[Do this] Without the pictures, retype exactly the lines from the top of the entries below through the line that contains "q = 1-.195*k;".

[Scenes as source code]
######

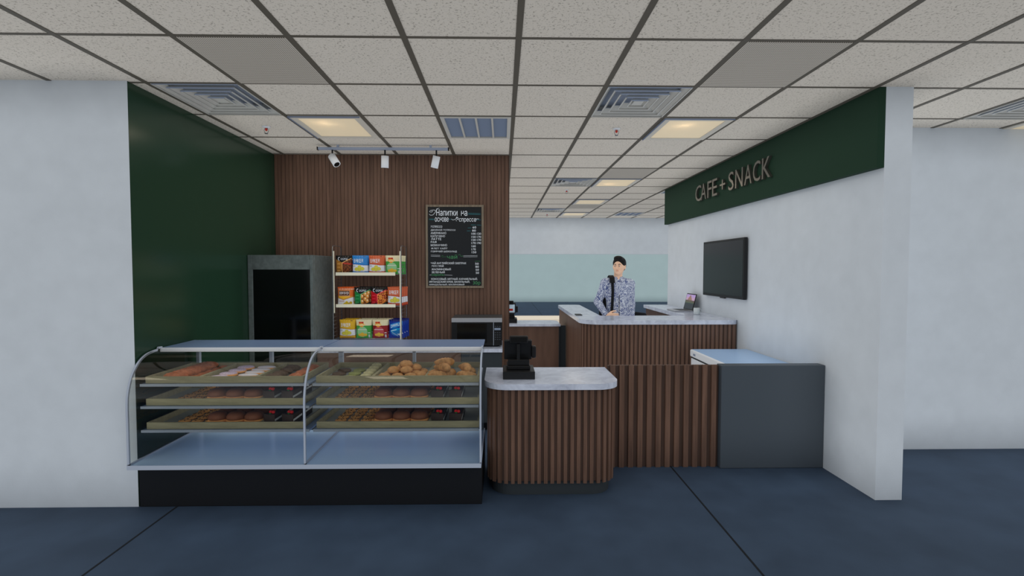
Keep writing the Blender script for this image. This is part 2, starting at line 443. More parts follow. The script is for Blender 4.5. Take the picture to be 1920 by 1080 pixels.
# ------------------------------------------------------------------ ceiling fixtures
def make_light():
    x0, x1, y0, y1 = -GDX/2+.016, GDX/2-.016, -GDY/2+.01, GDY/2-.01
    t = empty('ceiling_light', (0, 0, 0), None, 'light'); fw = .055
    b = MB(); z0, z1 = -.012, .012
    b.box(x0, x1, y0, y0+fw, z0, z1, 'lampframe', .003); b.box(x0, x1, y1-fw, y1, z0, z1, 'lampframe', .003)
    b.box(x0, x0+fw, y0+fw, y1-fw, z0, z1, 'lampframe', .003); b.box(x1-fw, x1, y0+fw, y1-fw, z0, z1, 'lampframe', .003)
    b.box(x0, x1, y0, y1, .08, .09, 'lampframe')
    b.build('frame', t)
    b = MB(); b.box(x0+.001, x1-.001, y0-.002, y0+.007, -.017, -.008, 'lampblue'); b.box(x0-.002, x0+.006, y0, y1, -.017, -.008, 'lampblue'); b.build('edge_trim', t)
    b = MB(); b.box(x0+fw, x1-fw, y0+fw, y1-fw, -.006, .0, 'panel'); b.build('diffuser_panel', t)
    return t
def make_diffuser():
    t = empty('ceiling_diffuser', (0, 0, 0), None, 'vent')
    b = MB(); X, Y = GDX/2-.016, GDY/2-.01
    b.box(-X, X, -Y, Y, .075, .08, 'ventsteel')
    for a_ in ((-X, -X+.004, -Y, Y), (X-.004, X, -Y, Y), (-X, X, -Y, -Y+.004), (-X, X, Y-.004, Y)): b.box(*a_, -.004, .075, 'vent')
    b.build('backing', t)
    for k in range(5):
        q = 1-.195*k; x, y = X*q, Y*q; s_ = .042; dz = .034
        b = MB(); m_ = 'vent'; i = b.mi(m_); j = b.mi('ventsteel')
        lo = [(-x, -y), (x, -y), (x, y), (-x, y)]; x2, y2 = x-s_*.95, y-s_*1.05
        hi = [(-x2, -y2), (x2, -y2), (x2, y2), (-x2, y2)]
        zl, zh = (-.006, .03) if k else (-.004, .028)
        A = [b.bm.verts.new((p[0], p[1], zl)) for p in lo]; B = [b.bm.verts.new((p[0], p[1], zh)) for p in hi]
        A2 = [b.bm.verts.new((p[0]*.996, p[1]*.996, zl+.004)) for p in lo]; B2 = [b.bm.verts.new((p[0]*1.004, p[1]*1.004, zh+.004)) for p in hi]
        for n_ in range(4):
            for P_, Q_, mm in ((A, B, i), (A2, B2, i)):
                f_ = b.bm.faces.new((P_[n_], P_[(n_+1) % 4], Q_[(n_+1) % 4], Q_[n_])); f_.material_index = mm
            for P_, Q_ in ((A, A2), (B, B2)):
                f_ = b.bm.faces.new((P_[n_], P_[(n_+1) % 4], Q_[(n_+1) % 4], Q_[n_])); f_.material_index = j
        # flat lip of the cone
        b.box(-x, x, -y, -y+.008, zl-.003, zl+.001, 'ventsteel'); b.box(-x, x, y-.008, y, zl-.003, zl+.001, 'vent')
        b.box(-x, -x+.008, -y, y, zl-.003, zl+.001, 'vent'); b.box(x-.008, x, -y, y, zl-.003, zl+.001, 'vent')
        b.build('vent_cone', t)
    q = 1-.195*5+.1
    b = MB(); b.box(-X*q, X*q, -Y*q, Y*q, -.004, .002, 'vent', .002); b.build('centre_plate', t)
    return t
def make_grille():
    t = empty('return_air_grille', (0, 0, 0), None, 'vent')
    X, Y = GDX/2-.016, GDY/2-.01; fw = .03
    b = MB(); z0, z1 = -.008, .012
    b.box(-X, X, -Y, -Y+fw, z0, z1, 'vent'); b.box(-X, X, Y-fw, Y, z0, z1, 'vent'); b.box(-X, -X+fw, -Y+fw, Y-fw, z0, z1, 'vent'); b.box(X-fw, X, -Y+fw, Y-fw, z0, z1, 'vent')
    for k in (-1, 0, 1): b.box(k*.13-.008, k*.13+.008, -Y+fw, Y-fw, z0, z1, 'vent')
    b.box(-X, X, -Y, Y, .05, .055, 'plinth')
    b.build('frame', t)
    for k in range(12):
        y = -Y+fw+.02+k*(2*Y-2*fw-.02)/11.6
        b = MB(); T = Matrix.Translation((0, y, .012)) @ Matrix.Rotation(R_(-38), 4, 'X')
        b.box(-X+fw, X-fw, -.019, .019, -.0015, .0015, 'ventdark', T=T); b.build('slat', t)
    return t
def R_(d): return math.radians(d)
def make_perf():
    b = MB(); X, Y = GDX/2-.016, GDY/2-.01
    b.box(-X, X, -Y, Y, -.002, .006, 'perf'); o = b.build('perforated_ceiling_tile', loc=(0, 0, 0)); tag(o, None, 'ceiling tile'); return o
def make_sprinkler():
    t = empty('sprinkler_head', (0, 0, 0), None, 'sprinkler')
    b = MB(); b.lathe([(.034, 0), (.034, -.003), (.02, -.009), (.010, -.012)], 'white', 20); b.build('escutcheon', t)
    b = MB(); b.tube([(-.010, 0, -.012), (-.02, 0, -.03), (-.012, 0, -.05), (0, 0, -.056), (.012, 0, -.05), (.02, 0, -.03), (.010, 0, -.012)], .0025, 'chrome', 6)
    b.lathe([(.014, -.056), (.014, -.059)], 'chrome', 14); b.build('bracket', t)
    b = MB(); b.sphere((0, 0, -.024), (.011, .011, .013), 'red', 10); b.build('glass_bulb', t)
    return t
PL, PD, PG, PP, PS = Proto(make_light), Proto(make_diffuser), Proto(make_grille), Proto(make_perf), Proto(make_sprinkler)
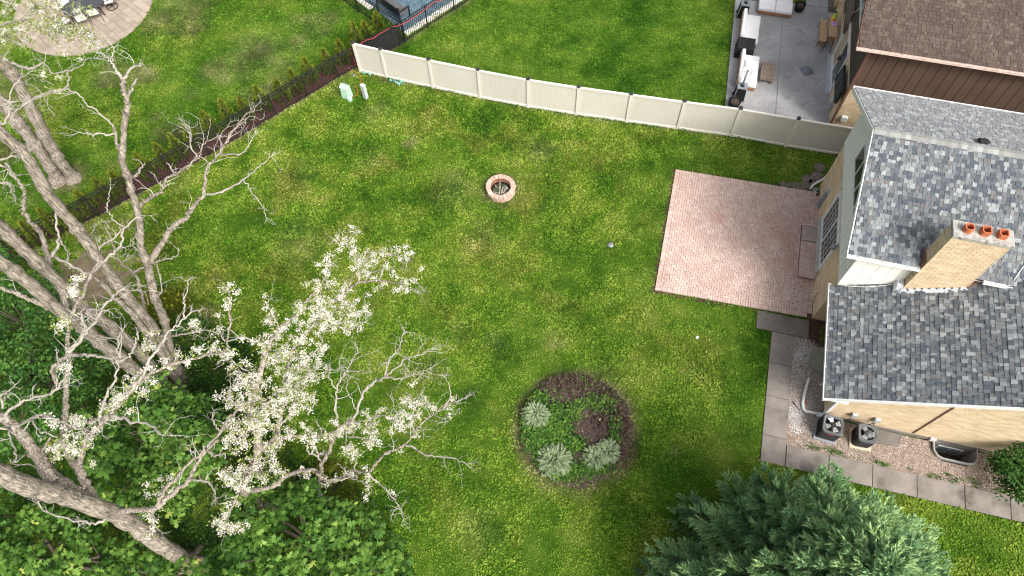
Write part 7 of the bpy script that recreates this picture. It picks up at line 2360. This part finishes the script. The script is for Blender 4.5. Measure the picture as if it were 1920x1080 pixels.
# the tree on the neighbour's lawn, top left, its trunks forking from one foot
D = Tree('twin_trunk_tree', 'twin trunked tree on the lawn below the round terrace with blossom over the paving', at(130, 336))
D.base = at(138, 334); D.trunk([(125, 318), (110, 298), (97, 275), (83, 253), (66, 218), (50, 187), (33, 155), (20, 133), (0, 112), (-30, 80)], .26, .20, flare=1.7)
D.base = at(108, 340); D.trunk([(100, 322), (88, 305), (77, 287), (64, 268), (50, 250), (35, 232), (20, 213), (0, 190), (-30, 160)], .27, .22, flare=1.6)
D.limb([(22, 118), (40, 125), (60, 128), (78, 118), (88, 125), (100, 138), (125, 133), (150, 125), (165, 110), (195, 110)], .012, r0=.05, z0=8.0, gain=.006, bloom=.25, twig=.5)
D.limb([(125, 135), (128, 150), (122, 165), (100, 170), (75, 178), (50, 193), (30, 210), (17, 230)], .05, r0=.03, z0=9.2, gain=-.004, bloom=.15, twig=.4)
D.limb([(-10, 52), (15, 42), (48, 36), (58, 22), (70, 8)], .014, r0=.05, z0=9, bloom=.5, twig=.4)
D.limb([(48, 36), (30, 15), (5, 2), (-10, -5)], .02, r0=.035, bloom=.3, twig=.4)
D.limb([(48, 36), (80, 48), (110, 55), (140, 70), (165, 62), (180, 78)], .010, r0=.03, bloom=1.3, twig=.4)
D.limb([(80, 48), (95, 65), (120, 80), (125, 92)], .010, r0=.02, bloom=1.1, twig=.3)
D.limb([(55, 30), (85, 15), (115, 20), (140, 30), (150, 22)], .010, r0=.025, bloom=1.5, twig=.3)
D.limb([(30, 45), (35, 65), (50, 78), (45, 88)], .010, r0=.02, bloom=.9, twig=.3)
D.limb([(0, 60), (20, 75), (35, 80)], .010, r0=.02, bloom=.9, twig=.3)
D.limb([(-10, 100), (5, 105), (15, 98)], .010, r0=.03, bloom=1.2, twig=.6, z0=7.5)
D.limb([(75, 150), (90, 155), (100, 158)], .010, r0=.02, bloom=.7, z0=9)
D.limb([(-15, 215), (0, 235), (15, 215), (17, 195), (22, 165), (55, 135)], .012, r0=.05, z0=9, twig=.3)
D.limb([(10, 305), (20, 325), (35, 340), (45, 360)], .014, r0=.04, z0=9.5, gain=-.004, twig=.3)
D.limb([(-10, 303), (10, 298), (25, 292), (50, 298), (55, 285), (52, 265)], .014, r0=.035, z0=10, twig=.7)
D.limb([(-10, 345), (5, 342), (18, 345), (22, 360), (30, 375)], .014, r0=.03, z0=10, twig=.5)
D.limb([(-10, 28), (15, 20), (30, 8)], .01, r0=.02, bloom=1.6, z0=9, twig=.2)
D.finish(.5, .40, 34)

######

[Full solution]
Keep writing the Blender script for this image. This is part 2, starting at line 443. More parts follow. The script is for Blender 4.5. Take the picture to be 1920 by 1080 pixels.
# ------------------------------------------------------------------ ceiling fixtures
def make_light():
    x0, x1, y0, y1 = -GDX/2+.016, GDX/2-.016, -GDY/2+.01, GDY/2-.01
    t = empty('ceiling_light', (0, 0, 0), None, 'light'); fw = .055
    b = MB(); z0, z1 = -.012, .012
    b.box(x0, x1, y0, y0+fw, z0, z1, 'lampframe', .003); b.box(x0, x1, y1-fw, y1, z0, z1, 'lampframe', .003)
    b.box(x0, x0+fw, y0+fw, y1-fw, z0, z1, 'lampframe', .003); b.box(x1-fw, x1, y0+fw, y1-fw, z0, z1, 'lampframe', .003)
    b.box(x0, x1, y0, y1, .08, .09, 'lampframe')
    b.build('frame', t)
    b = MB(); b.box(x0+.001, x1-.001, y0-.002, y0+.007, -.017, -.008, 'lampblue'); b.box(x0-.002, x0+.006, y0, y1, -.017, -.008, 'lampblue'); b.build('edge_trim', t)
    b = MB(); b.box(x0+fw, x1-fw, y0+fw, y1-fw, -.006, .0, 'panel'); b.build('diffuser_panel', t)
    return t
def make_diffuser():
    t = empty('ceiling_diffuser', (0, 0, 0), None, 'vent')
    b = MB(); X, Y = GDX/2-.016, GDY/2-.01
    b.box(-X, X, -Y, Y, .075, .08, 'ventsteel')
    for a_ in ((-X, -X+.004, -Y, Y), (X-.004, X, -Y, Y), (-X, X, -Y, -Y+.004), (-X, X, Y-.004, Y)): b.box(*a_, -.004, .075, 'vent')
    b.build('backing', t)
    for k in range(5):
        q = 1-.195*k; x, y = X*q, Y*q; s_ = .042; dz = .034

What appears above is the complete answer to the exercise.